Using skills they learned in classes at the school, the team is working to construct the skateboard racks themselves. They’ve created designs using computer-aided drafting and will use a plasma cutter to cut out the metal pieces, which they will then weld together into the finished skateboard racks. They hope to have the racks installed in the spring.

“It will be neat to walk by them even after we graduate and know that we made them,” Buckley said.

“It’s neat that it went above an idea into something that we can make,” Zander added. “It’s great that people [who skateboard] can know that somebody cares about us and the things that we do to have fun.”

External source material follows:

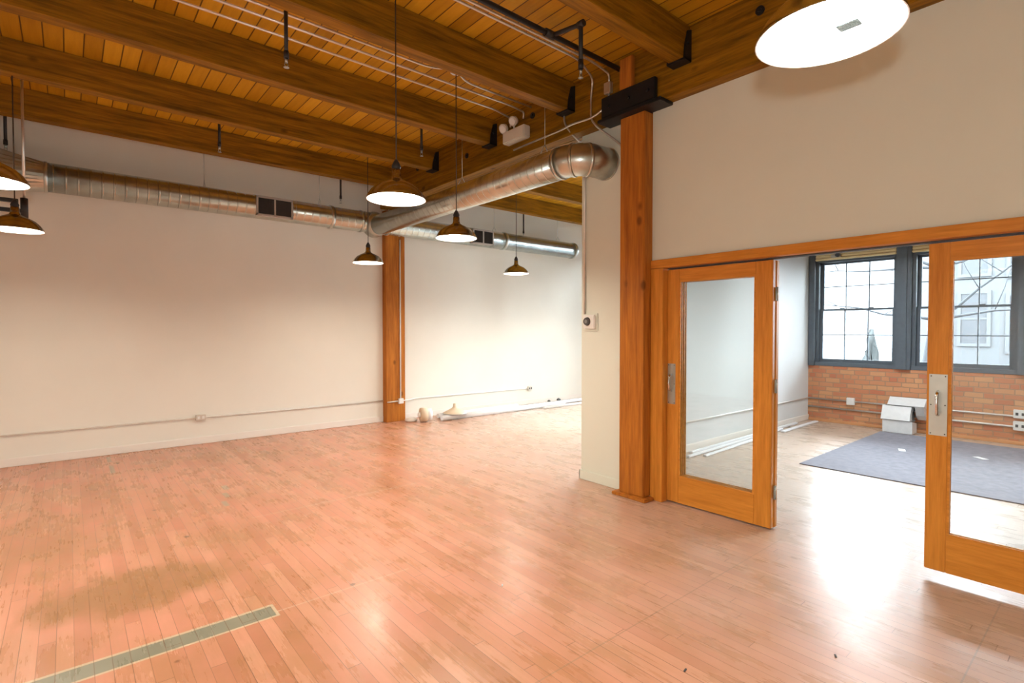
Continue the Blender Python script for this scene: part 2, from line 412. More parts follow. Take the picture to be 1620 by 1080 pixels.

This year’s conference included more than 325 attendees from 30 schools from across the state.

Also, during the conference Baumgartner-Siers was announced as one of four students selected to represent Montana at the Jobs for America’s Graduates National Student Leadership Academy in Washington, D.C.

Baumgartner-Siers, who is a senior, said he’s excited for the experience and believes that the leadership experience he’s gained through the JMG program will help him as he applies to the U.S. Naval and Merchant Marine academies.